When I was searching for a title for my second memoir, I came across a poem by Emily Dickinson. It seemed to express perfectly yet indirectly what the theme of my memoir is. A Gradual Grace is the title I have chosen; it comes from a poem she wrote in 1865. For me, one of her gifts is her celebration of nature in all its diversity and beauty, often seen in obscure or unnoticed rites and manifestations of the sacredness of life.

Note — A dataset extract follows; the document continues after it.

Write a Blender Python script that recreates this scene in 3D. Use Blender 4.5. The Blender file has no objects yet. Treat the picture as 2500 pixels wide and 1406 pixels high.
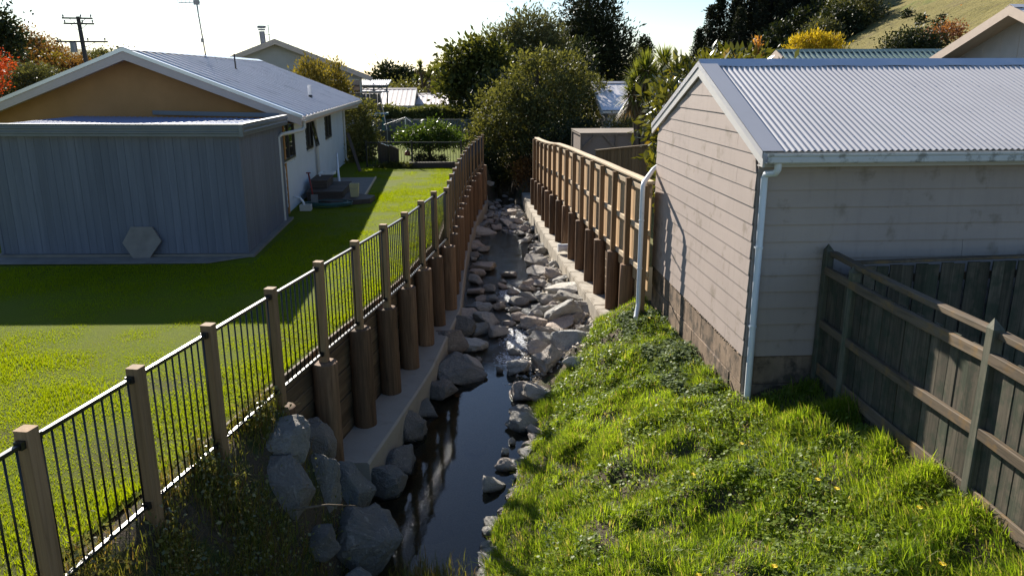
import bpy, bmesh, math, random
import numpy as np
from mathutils import Vector, Matrix, Euler

SC = bpy.context.scene
COL = SC.collection
rad = math.radians
random.seed(7)
RNG = np.random.default_rng(11)

# ------------------------------------------------------------------ camera
cam_d = bpy.data.cameras.new('camera')
cam_d.sensor_width = 36.0
cam_d.lens = 36.0 * 1930.0 / 2500.0
cam_d.clip_start = 0.05
cam_d.clip_end = 4000
cam = bpy.data.objects.new('camera', cam_d)
COL.objects.link(cam)
CAM_H = 3.38
_p, _y, _r = rad(15.0), rad(3.2), rad(0.2)
fw = Vector((math.sin(_y) * math.cos(_p), math.cos(_y) * math.cos(_p), -math.sin(_p)))
rt = Vector((math.cos(_y), -math.sin(_y), 0))
up = rt.cross(fw)
r2 = rt * math.cos(_r) - up * math.sin(_r)
u2 = up * math.cos(_r) + rt * math.sin(_r)
M = Matrix((r2, u2, -fw)).transposed().to_4x4()
M.translation = Vector((0, 0, CAM_H))
cam.matrix_world = M
SC.camera = cam

# ------------------------------------------------------------------ sky, sun, exposure
SUN = Vector((-0.64, 1.70, 1.0)).normalized()      # towards the sun
elev = math.asin(SUN.z)
azim = math.atan2(SUN.x, SUN.y)
world = bpy.data.worlds.new('World')
SC.world = world
world.use_nodes = True
wn = world.node_tree
for n in list(wn.nodes):
    wn.nodes.remove(n)
sky = wn.nodes.new('ShaderNodeTexSky')
sky.sky_type = 'NISHITA'
sky.sun_disc = False
sky.sun_elevation = elev
sky.sun_rotation = azim
sky.air_density = 1.0
sky.dust_density = 0.3
sky.ozone_density = 4.0
bgn = wn.nodes.new('ShaderNodeBackground')
bgn.inputs['Strength'].default_value = 0.062
wo = wn.nodes.new('ShaderNodeOutputWorld')
wn.links.new(sky.outputs[0], bgn.inputs[0])
wn.links.new(bgn.outputs[0], wo.inputs[0])

sun_d = bpy.data.lights.new('sun', 'SUN')
sun_d.energy = 4.8
sun_d.angle = rad(0.53)
sun_d.color = (1.0, 0.93, 0.82)
sun = bpy.data.objects.new('sun', sun_d)
sun.rotation_euler = (-SUN).to_track_quat('-Z', 'Y').to_euler()
sun.location = (0, 0, 60)
COL.objects.link(sun)

vs = SC.view_settings
vs.view_transform = 'Standard'
vs.look = 'None'
vs.exposure = 1.2
vs.gamma = 1.0
vs.use_curve_mapping = False
SC.cycles.max_bounces = 8
SC.cycles.diffuse_bounces = 3
SC.cycles.transparent_max_bounces = 12
SC.cycles.use_denoising = True

# ------------------------------------------------------------------ helpers
def link(name, me, mat=None, parent=None, loc=None, rot=None, scale=None):
    o = bpy.data.objects.new(name, me)
    COL.objects.link(o)
    if mat is not None and len(me.materials) == 0:
        me.materials.append(mat)
    if parent is not None:
        o.parent = parent
    if loc is not None:
        o.location = loc
    if rot is not None:
        o.rotation_euler = rot
    if scale is not None:
        o.scale = scale
    return o

def tag(o, label=None, cat=None, group=None, kind=None):
    if label: o['label'] = label
    if cat: o['category'] = cat
    if group: o['group'] = group
    if kind: o['kind'] = kind
    return o

def thing(name, label, cat, loc=(0, 0, 0), rz=0.0, group=None):
    o = bpy.data.objects.new(name, None)
    o.empty_display_size = 0.2
    COL.objects.link(o)
    o.location = loc
    o.rotation_euler = (0, 0, rz)
    return tag(o, label, cat, group)

def rect(w, h, c=0.0):
    a, b = w / 2, h / 2
    if c <= 0:
        return [(-a, -b), (a, -b), (a, b), (-a, b)]
    return [(-a + c, -b), (a - c, -b), (a, -b + c), (a, b - c), (a - c, b), (-a + c, b), (-a, b - c), (-a, -b + c)]

ORD = ['first', 'second', 'third', 'fourth', 'fifth', 'sixth', 'seventh', 'eighth', 'ninth', 'tenth', 'eleventh', 'twelfth', 'thirteenth', 'fourteenth', 'fifteenth', 'sixteenth', 'seventeenth', 'eighteenth', 'nineteenth', 'twentieth', 'twenty-first', 'twenty-second', 'twenty-third', 'twenty-fourth', 'twenty-fifth', 'twenty-sixth', 'twenty-seventh', 'twenty-eighth']
def bearing(x, y):
    """how far to the right a place lies as seen from the viewpoint"""
    return x / y

class MB:
    """collects shapes and builds one mesh"""
    def __init__(self):
        self.v = []; self.f = []
    def add(self, vs, fs):
        n = len(self.v)
        self.v.extend([tuple(p) for p in vs])
        self.f.extend([tuple(n + i for i in q) for q in fs])
        return self
    def box(self, lo, hi):
        x0, y0, z0 = lo; x1, y1, z1 = hi
        return self.add([(x0, y0, z0), (x1, y0, z0), (x1, y1, z0), (x0, y1, z0), (x0, y0, z1), (x1, y0, z1), (x1, y1, z1), (x0, y1, z1)],
                        [(0, 3, 2, 1), (4, 5, 6, 7), (0, 1, 5, 4), (1, 2, 6, 5), (2, 3, 7, 6), (3, 0, 4, 7)])
    def extrude(self, prof, p, q, upv=(0, 0, 1)):
        """profile (a,b) swept from p to q; a along side, b along up"""
        p = Vector(p); q = Vector(q)
        d = (q - p).normalized(); u = Vector(upv)
        if abs(d.dot(u)) > 0.98: u = Vector((0, 1, 0))
        s = d.cross(u).normalized(); u = s.cross(d).normalized()
        n = len(prof)
        vs = [p + s * a + u * b for a, b in prof] + [q + s * a + u * b for a, b in prof]
        fs = [tuple(range(n - 1, -1, -1)), tuple(range(n, 2 * n))]
        fs += [(i, (i + 1) % n, n + (i + 1) % n, n + i) for i in range(n)]
        fs = [tuple(reversed(x)) for x in fs]
        return self.add(vs, fs)
    def beam(self, p, q, w, h, c=0.0, upv=(0, 0, 1)):
        return self.extrude(rect(w, h, c), p, q, upv)
    def tube(self, pts, rads, n=10, cap=True):
        pts = [Vector(a) for a in pts]
        if not isinstance(rads, (list, tuple)): rads = [rads] * len(pts)
        rings = []; prev = None
        for i, p in enumerate(pts):
            a = pts[max(0, i - 1)]; b = pts[min(len(pts) - 1, i + 1)]
            d = (b - a).normalized()
            if prev is None:
                ref = Vector((0, 0, 1)) if abs(d.z) < 0.9 else Vector((1, 0, 0))
                s = d.cross(ref).normalized()
            else:
                s = (prev - d * prev.dot(d)).normalized()
            prev = s
            t = d.cross(s)
            rings.append([p + (s * math.cos(2 * math.pi * k / n) + t * math.sin(2 * math.pi * k / n)) * rads[i] for k in range(n)])
        vs = [v for r in rings for v in r]
        fs = []
        for i in range(len(rings) - 1):
            for k in range(n):
                fs.append((i * n + k, i * n + (k + 1) % n, (i + 1) * n + (k + 1) % n, (i + 1) * n + k))
        if cap:
            fs.append(tuple(range(n - 1, -1, -1)))
            fs.append(tuple((len(rings) - 1) * n + k for k in range(n)))
        return self.add(vs, fs)
    def poly_slab(self, pts, off):
        """planar polygon thickened by the vector off"""
        n = len(pts); off = Vector(off)
        vs = [Vector(p) for p in pts] + [Vector(p) + off for p in pts]
        fs = [tuple(range(n)), tuple(range(2 * n - 1, n - 1, -1))] + [(i, n + i, n + (i + 1) % n, (i + 1) % n) for i in range(n)]
        return self.add(vs, fs)
    def mesh(self, name, smooth=False, angle=None):
        me = bpy.data.meshes.new(name)
        me.from_pydata([tuple(v) for v in self.v], [], self.f)
        if smooth:
            me.polygons.foreach_set('use_smooth', [True] * len(me.polygons))
            if angle: me.set_sharp_from_angle(angle=rad(angle))
        bm = bmesh.new(); bm.from_mesh(me)
        bmesh.ops.recalc_face_normals(bm, faces=bm.faces)
        bm.to_mesh(me); bm.free()
        me.update()
        return me
    def obj(self, name, mat, parent=None, smooth=False, angle=None, **k):
        return link(name, self.mesh(name, smooth, angle), mat, parent, **k)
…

Further in Summer than the Birds
Pathetic from the Grass
A minor Nation celebrates
Its unobtrusive Mass.

No Ordinance be seen
So gradual the Grace
A pensive Custom it becomes
Enlarging Loneliness.

Antiquest felt at Noon
When August burning low
Arise this spectral Canticle
Repose to typify

Remit as yet no Grace
No Furrow on the Glow
Yet a Druidic Difference
Enhances Nature now

I take the minor nation to be crickets. An ordinance can be an authoritative order or a religious rite. The Mass celebrated by the crickets is minor, ‘pathetic’ because it is so humble and easily overlooked, unofficial, yet still, the poem declares, sacred and making a difference, a Druidic, magical rite of nature. The celebration is for the end of summer, the onset of winter and, by implication, the end of life.
For me, this is a metaphor for the drawing in of old age and the sanctification of life that the awareness of its ending brings. Further than that, it is a celebration of the hidden knowledge and wisdom that age brings, sanctifying a life that has passed (summer) with all its promises and disappointments. A gradual grace perfectly describes what I and my daughters have attained by healing from the trauma of our separation when they were little, lasting through their childhood. Each of us has learned to claim our own power, not to let our lives be defined by the choices we made or were made for us, to let go of being victims, to forgive and to celebrate the mystery of our lives. By transcending our past, we make a difference. The poet has her own lexicon; in it, antiquest (an adjective) means most memorably, most nostalgically. At noon is when the canticle or chant is most keenly felt. Now, in the noon of my old age, I prepare to remit or dispatch my memoir of loss. It is currently being edited by a respected writer friend and literary editor, and I hope to publish it, to make a difference to my life, my daughters’ lives, and the awareness of readers.